We analyze the forces on each segment of the loop separately using RHR-1. The net force comes only from the bottom segment in the field. The force per tesla is $F/B = IL$.

Solution

(a) Direction and force analysis:

Looking at the figure:

Bottom segment: Current flows right, $\vb{B}$ is out of page. Using RHR-1: thumb right, fingers out → force is upward (into the field region).
Left side segment: Current flows down. Where this segment is in the field, $\vb{B}$ is out of page. Force is to the left.
Right side segment: Current flows up. Where this segment is in the field, $\vb{B}$ is out of page. Force is to the right.

The left and right side forces are equal and opposite because:

Both segments carry the same current $I$
They experience the same field $B$ (uniform field)
The portions inside the field have equal lengths (whatever fraction is inside)
The currents flow in opposite directions (down vs. up)

Therefore, these horizontal forces cancel regardless of how much of the loop is in the field.

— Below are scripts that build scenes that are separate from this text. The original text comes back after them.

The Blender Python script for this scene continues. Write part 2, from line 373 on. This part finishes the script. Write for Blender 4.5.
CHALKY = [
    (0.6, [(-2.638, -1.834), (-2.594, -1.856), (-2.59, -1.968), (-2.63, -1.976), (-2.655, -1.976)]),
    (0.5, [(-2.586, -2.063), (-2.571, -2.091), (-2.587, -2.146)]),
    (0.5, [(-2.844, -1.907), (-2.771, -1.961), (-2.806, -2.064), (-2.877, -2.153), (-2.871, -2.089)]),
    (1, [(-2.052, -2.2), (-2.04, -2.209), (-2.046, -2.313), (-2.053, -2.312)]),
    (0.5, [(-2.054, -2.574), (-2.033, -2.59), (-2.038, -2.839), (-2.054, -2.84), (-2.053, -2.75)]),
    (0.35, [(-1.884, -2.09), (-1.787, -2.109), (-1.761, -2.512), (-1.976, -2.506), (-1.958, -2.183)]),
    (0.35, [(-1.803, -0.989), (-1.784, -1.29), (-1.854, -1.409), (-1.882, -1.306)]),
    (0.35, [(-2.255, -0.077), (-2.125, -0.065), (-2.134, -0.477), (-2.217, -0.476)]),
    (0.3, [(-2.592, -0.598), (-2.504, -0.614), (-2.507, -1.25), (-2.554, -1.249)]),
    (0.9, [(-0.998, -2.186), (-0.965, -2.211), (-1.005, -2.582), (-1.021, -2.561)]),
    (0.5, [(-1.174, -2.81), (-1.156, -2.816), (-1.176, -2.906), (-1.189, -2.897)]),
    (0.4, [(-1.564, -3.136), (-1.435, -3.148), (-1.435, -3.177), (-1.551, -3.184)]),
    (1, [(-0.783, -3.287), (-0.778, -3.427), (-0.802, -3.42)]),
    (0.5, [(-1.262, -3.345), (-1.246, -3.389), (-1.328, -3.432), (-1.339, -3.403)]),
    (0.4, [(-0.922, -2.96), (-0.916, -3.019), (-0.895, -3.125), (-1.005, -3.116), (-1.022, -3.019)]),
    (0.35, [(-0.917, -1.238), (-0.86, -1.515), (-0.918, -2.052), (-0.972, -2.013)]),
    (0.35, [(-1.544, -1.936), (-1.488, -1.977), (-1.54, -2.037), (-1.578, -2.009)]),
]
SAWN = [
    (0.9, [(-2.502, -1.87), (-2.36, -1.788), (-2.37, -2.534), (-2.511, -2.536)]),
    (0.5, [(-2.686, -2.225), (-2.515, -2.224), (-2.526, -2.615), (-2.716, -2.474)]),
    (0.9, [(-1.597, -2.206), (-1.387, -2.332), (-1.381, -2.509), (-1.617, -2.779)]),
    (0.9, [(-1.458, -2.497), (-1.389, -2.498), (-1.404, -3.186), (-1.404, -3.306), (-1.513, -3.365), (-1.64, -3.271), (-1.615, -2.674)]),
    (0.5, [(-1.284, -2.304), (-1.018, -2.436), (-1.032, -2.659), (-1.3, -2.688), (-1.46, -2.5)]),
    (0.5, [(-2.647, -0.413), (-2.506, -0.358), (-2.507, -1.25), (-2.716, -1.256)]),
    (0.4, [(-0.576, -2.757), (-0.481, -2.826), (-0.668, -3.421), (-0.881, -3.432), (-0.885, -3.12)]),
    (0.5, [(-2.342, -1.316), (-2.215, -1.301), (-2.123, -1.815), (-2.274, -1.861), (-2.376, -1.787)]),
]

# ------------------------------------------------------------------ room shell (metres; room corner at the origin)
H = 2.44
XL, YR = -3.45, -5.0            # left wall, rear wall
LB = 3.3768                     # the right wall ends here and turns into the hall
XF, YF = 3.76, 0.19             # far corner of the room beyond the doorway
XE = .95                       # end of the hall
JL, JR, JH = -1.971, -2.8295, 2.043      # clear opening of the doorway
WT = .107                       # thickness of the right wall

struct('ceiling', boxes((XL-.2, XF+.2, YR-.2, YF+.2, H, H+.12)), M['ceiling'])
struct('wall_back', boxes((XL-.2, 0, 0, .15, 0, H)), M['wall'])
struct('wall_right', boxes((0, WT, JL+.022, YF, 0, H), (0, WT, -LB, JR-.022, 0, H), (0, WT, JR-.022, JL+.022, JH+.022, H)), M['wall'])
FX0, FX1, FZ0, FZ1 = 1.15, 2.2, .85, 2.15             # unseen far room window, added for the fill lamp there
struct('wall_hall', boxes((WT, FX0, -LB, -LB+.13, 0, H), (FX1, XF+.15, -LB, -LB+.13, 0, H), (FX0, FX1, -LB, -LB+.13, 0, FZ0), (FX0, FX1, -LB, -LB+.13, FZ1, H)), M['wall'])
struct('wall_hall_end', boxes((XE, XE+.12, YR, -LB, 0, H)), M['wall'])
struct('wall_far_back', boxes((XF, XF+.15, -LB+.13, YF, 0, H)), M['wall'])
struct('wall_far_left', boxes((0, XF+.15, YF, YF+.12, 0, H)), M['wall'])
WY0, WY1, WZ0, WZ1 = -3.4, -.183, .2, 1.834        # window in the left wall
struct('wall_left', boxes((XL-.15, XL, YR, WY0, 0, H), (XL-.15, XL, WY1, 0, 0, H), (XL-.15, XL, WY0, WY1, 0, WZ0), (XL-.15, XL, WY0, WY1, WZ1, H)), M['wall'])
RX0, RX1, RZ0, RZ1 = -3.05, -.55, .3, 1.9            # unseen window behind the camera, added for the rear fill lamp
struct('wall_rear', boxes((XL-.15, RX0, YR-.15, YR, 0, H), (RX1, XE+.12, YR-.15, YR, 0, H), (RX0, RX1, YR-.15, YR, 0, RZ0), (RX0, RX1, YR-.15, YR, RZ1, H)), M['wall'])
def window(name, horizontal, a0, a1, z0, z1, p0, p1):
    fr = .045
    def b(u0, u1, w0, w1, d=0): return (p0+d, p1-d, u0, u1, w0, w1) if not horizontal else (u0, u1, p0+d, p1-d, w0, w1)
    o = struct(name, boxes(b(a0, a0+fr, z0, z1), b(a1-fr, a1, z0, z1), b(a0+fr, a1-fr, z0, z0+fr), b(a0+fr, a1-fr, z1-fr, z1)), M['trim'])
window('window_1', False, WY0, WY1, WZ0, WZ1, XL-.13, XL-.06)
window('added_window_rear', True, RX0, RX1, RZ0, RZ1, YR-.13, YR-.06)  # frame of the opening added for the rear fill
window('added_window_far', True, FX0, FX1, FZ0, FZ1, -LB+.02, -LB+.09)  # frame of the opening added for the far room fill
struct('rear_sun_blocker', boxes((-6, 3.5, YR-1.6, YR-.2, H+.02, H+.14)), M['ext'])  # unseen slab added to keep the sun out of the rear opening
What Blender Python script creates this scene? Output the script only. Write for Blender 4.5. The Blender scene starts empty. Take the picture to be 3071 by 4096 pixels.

The only unbalanced force is from the bottom segment—the net force is upward (into the field region).

(b) Force per tesla:

For the bottom segment (width $L = 20.0$ cm = 0.200 m):

$$ \frac{F}{B} = IL $$

$$ \frac{F}{B} = (5.00 \text{ A})(0.200 \text{ m}) = 1.00 \text{ N/T} $$

Discussion

This configuration is the basis of a current balance, used historically to define the ampere. By measuring the force and knowing the current and dimensions, the field strength can be determined. Alternatively, with a known field, the current can be measured. The key insight is that only the segment perpendicular to its own direction and in the field contributes to the net force.

(a) The net force on the loop is directed upward (into the field region). The forces on the left and right sides are equal and opposite because they carry equal currents in opposite directions through equal lengths of the same uniform field, so they cancel and do not contribute to the net force.

(b) The force per tesla on the loop is 1.00 N/T.